末尾に次の文字列を追加する(赤い点の部分)。
実行可能ファイルの場合:*
ディレクトリの場合:/
リンクの場合:@、もしくは ->
ls -Fl

「-l」オプションはサイズや更新日付などの属性を表示する(赤い波線の部分)。
ls -Flg

「-g」オプションは、「-l」で表示される属性のうちのグループIDを表示しない(赤い縦線の部分)。
ls -Flgo

「-o」オプションは、「-l」で表示される属性のうちのユーザIDを表示しない(赤い縦線の部分)。
ls -Flgoh

「-h」オプションはサイズを見やすい形式で表示する。
ls -FlgohA

「-A」オプションは、「.」で始まる隠しファイルを表示する。但し、「.」と「..」は表示しない。
ls -FlgohAt

「-t」オプションは、日付の新しい順に並べる。
ls こぼれ話
Unix では「.」で始まる名前は隠しファイル、隠しディレクトリとされていて「ls」を入力しただけでは表示されない。「ls」のオプション「-a」「-A」は「all」の略称で「.」で始まるファイル、ディレクトリも全て表示する。ただし、「-A」は「.」「..」を表示しない。
「.」って何?
「..」って何?
って感じである。
「.」はカレントディレクトリ
「..」は親ディレクトリ
である。
こんな感じ。

「ls -a」では「.」も「..」も表示されている。
「.」で始まる
と定義すると、確かに「.」も「..」も含まれるということも一理あるものの、そんなもん邪魔でしかない。何かを探して全リストを表示していると言っても「.」や「..」を探しているはずもなく、探し物の中に余計なものを含めるのは探す時間を余計に取らせるという効果しかない。というわけで「-a」ではなく「-A」を使うんである。
「./a.out」が鬱陶しくって
linux で
cc hello.c
のようにコンパイルしたら、カレントディレクトリに「a.out」というファイルが出来上がる。これが実行モジュールである。そして、これを実行するためには「./a.out」と入力しなければならない。
・・・
これって、面倒くさくね?
いや、もう、めいっぱい面倒くさいって!
アルファベットが4文字もあるというだけでなく、記号が3つも入ってるって、どうよ。だいたい、なんで毎回「./」をつけにゃならんのか。そろそろカレントディレクトリから実行モジュールを探してくれてもええんちゃうん?
「cc」実行時に実行モジュールを「bin」フォルダに放り込むという考え方もある。

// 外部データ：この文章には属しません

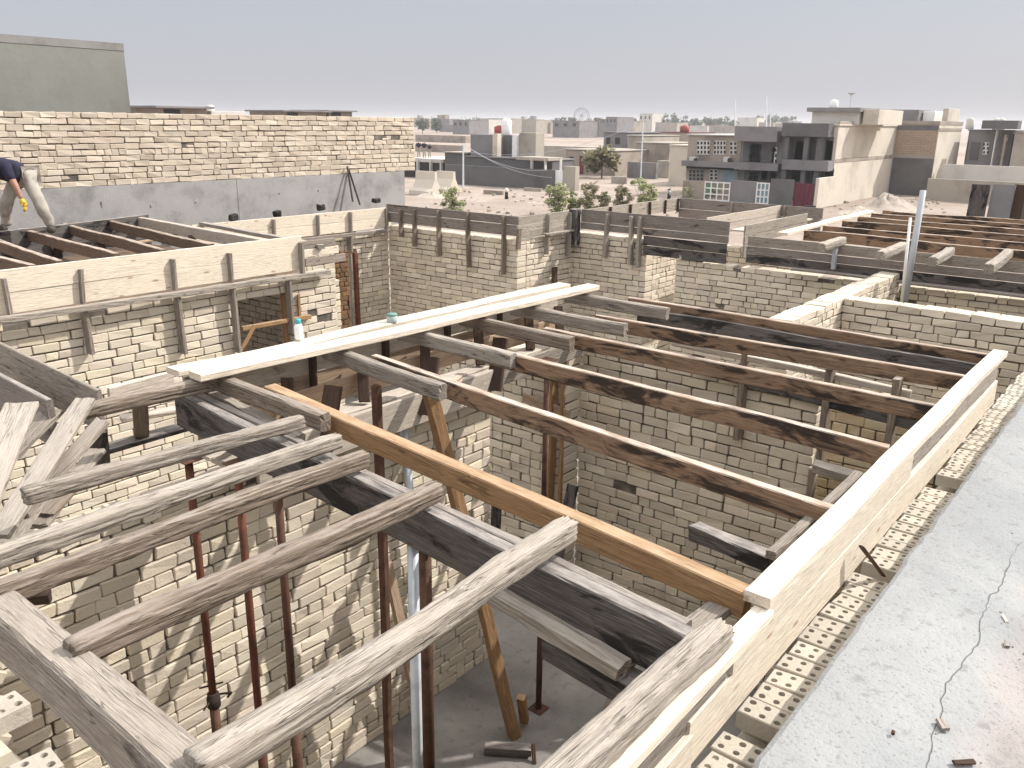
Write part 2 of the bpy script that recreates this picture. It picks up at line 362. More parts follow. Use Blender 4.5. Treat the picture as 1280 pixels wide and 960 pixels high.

「bin」フォルダというのは、実行モジュールの溜まり場で、linux はここから実行モジュールを探し出して実行する。ここに入れておけば「./」を書く必要はない。
だが。
んなことをしていると「bin」フォルダがごちゃごちゃになってしまう。いや、既にごちゃごちゃしていて、山ほど実行モジュールが格納されている。ここに更に「my実行モジュール」を格納しては埋もれてしまう。どれが「my実行モジュール」だかさえもわからなくなる。第一、ちょっと調べたいだけのテストプログラムを「bin」フォルダに格納するのも躊躇われる。なので、「a.out」だけで十分なんだが、如何せん「./a.out」を入力するのが煩わしくてたまらない。
そこで、だ。
このaliasである。
alias a='./a.out'
究極の一文字である。
「a」だけだ。
これだけでこと足りる。
% cc hello.c
% a
Hello World.
%
いや、もう、楽チン楽チン。
cd ..
これだってねぇ。使用頻度の高いコマンドでしょ。カレントディレクトリを一つ上の階層の親ディレクトリに移動するコマンドである。隣のディレクトリに移動するだけでも、一度は上の階層に上がらなければならない。ディレクトリを移動する度に何度入力するのか。なのでこれも一文字。
alias u='cd ..'
楽チン楽チン。
history
昨今、このコマンドを使うのだろうか。
タブの補完や、↑キーによる履歴参照で足りている気がする。いやしかし、昔は使用頻度は高かった。タブ補完も↑矢印キーもなかったんである。前に入力したコマンドをもう一度繰り返すためには「history」は必須だった。
直前のコマンドを繰り返すのは簡単である。
これだ。
!!
もう、簡単すぎて目立たない。
ビックリマーク二つである。
Unix を使っていた30年くらい前、実に使用頻度の高いキー入力だった。
だがもちろん、直前コマンドの繰り返しだけでは足りない。二つ前、三つ前となると記憶に定かでない。そこで使用するのが「history」コマンドである。
こんな感じ。
% h
66 ls
67 pwd cd
68 cd
69 cd c
70 l
71 vi hello.c
72 cc hello.c
73 l
74 a
75 pwd
76 l
77 l
78 u
79 l
80 pwd
81 ls
%
さてここで「vi hello.c」を今一度実行したいと思えば次のように入力すればよろしい。
!71
そう。!の後に履歴番号でその番号のコマンドを実行する。この機能は今も残っている。よろしければ使ってみてください……って使わないよね。↑↓キーの方が簡単でわかりやすいもの。が、何故か alias を定義したくなるのであった。
その他
えーっと。
あとは何が残っていたっけ?
ああ、これこれ。
alias bin='cd $PREFIX/bin'
alias binl='cd $PREFIX/bin/_local'
export PATH=$PATH:$PREFIX/bin/_local
最後の「export」。
これは alias ではないけどね。ただ書いておかないと、「binl」の意味がわからんで。
「bin」は bin フォルダに移動
「binl」は bin/_local フォルダに移動
bin/_local フォルダは私専用の bin フォルダである。ちょいと作ったシェルスクリプトなどを放り込む。でもって、「binl」はそこにジャンプするための alias である。何でも「bin」に放り込むと、自作物がわからなくなるんでね。
最後の「export」は環境変数「PATH」の設定。bin/_local フォルダを PATH に設定することで、このフォルダの実行モジュールをいつでも使用できる。
以上!
他に便利な alias って、ありますやろか。